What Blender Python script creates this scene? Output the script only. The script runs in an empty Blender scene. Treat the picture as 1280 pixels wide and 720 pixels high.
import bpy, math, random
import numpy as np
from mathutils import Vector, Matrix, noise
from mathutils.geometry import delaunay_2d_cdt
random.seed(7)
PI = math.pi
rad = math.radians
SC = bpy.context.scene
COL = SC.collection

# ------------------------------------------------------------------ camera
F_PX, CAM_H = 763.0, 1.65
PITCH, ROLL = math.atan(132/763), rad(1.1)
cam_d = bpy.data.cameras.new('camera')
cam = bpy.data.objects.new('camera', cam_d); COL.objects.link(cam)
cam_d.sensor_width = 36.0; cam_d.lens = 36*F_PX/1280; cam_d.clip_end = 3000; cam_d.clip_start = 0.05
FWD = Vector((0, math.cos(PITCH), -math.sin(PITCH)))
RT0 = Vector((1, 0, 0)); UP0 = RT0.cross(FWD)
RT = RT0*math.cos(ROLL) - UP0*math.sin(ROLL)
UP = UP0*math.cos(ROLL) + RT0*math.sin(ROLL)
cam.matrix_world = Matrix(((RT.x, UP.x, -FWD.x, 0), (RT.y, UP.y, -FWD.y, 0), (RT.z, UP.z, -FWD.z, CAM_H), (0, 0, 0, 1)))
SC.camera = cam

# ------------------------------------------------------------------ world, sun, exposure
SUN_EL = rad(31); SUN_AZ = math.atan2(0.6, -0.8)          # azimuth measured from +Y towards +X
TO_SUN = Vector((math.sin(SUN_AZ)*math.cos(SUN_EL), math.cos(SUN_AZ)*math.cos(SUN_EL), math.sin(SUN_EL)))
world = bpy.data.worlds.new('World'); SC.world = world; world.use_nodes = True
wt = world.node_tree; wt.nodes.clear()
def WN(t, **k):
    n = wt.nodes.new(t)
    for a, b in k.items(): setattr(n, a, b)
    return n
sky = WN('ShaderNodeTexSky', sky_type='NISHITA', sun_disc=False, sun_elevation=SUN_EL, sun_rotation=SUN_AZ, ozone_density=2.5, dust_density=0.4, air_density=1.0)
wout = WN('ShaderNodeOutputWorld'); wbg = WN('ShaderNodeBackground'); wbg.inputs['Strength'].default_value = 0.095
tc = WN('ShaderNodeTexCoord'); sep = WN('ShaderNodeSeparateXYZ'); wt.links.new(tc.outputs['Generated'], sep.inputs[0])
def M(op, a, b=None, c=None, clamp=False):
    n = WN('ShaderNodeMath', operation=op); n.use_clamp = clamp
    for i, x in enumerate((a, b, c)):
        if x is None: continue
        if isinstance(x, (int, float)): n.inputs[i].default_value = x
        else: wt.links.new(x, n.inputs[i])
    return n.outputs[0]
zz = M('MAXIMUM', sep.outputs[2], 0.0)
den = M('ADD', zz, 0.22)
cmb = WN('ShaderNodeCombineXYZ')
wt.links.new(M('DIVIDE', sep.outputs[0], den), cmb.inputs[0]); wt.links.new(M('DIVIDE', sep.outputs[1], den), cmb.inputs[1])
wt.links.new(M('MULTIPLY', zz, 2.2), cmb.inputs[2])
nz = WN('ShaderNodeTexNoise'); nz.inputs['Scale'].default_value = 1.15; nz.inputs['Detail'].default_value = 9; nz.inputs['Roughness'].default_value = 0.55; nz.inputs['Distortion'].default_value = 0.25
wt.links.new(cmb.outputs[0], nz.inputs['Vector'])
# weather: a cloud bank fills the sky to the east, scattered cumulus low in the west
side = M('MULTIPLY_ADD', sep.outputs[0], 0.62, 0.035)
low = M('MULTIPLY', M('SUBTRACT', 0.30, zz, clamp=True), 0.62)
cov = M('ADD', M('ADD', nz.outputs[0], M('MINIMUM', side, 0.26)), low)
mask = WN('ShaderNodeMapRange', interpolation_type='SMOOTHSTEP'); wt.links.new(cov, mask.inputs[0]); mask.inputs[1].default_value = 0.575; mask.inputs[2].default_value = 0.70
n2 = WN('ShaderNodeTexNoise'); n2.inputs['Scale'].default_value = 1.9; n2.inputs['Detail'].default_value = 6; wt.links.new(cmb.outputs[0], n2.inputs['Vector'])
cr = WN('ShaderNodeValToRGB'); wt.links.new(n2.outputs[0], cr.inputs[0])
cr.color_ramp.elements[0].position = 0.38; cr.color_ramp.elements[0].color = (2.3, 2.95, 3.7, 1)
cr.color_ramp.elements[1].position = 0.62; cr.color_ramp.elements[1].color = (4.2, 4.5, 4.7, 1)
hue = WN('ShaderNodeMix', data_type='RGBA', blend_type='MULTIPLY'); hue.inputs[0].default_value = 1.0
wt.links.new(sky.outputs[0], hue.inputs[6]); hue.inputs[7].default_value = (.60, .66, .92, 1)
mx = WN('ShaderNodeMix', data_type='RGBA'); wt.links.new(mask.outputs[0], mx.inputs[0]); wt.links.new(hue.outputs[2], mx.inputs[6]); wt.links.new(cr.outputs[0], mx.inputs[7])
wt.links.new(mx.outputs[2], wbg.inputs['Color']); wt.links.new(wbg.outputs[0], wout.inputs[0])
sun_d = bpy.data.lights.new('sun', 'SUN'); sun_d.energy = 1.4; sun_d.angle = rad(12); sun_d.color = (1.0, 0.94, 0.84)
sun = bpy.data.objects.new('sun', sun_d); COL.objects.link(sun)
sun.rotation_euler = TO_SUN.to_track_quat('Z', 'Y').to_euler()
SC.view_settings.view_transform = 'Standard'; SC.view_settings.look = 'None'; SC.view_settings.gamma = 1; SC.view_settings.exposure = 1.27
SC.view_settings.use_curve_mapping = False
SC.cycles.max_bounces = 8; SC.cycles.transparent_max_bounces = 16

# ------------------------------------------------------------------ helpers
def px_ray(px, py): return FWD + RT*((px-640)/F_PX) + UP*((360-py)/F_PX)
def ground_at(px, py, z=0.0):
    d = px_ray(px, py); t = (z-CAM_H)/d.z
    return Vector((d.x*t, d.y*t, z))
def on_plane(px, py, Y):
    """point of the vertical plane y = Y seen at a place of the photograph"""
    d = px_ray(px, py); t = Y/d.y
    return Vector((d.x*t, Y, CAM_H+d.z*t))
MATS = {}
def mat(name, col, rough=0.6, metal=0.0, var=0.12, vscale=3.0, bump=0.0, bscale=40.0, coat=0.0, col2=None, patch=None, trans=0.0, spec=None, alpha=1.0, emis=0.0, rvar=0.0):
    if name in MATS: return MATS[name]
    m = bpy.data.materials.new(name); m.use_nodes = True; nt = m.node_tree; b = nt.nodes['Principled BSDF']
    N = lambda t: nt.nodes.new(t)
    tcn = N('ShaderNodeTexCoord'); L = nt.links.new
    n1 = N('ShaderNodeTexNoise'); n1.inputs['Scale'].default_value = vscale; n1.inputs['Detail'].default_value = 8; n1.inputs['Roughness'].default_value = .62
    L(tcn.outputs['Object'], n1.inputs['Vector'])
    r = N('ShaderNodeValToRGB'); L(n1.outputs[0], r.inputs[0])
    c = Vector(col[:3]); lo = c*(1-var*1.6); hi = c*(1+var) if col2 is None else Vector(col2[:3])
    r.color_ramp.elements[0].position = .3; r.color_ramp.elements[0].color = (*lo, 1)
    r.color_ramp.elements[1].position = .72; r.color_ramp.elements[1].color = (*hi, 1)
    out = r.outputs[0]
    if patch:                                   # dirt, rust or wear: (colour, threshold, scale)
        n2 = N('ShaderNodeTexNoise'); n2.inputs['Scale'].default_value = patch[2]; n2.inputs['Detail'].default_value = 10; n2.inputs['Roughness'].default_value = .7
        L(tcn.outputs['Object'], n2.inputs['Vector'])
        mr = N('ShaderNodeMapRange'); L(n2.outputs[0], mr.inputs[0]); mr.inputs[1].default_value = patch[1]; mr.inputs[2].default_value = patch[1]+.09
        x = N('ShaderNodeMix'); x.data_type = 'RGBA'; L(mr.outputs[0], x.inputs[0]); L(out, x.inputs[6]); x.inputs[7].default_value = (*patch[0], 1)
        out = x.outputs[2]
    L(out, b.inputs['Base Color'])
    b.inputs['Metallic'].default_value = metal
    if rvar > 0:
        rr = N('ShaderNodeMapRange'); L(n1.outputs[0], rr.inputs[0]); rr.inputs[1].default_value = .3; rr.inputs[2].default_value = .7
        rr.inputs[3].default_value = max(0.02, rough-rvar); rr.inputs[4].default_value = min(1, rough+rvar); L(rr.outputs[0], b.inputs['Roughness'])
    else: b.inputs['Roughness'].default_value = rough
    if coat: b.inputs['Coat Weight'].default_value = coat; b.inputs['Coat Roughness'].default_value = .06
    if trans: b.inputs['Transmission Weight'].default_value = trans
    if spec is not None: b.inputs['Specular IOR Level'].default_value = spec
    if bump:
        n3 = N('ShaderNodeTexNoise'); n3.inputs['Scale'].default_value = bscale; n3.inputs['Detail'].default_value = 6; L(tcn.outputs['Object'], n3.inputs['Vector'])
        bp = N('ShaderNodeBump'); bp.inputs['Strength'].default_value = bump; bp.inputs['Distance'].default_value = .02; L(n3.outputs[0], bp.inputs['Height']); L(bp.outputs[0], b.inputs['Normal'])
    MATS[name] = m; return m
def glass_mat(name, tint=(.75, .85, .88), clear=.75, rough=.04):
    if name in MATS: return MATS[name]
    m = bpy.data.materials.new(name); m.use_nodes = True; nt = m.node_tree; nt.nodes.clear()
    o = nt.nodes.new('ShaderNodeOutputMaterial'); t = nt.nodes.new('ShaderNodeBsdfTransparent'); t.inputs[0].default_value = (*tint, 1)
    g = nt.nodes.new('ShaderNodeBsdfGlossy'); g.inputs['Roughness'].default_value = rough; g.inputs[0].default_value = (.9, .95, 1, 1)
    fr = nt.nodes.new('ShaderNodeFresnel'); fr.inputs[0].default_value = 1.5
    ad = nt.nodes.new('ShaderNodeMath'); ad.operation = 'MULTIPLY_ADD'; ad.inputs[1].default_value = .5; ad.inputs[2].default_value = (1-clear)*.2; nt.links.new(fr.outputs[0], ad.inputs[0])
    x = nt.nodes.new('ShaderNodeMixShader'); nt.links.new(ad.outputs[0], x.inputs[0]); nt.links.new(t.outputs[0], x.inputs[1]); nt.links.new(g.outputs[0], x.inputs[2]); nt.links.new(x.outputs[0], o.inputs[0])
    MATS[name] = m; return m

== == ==

▶ _WHAT THE TASK REQUIRES_:
Please give an exact restatement of only the lines from the beginning of the material above to the line with "COL = SC.collection", inclusive.

▶ _FINISHED ANSWER_:
What Blender Python script creates this scene? Output the script only. The script runs in an empty Blender scene. Treat the picture as 1280 pixels wide and 720 pixels high.
import bpy, math, random
import numpy as np
from mathutils import Vector, Matrix, noise
from mathutils.geometry import delaunay_2d_cdt
random.seed(7)
PI = math.pi
rad = math.radians
SC = bpy.context.scene
COL = SC.collection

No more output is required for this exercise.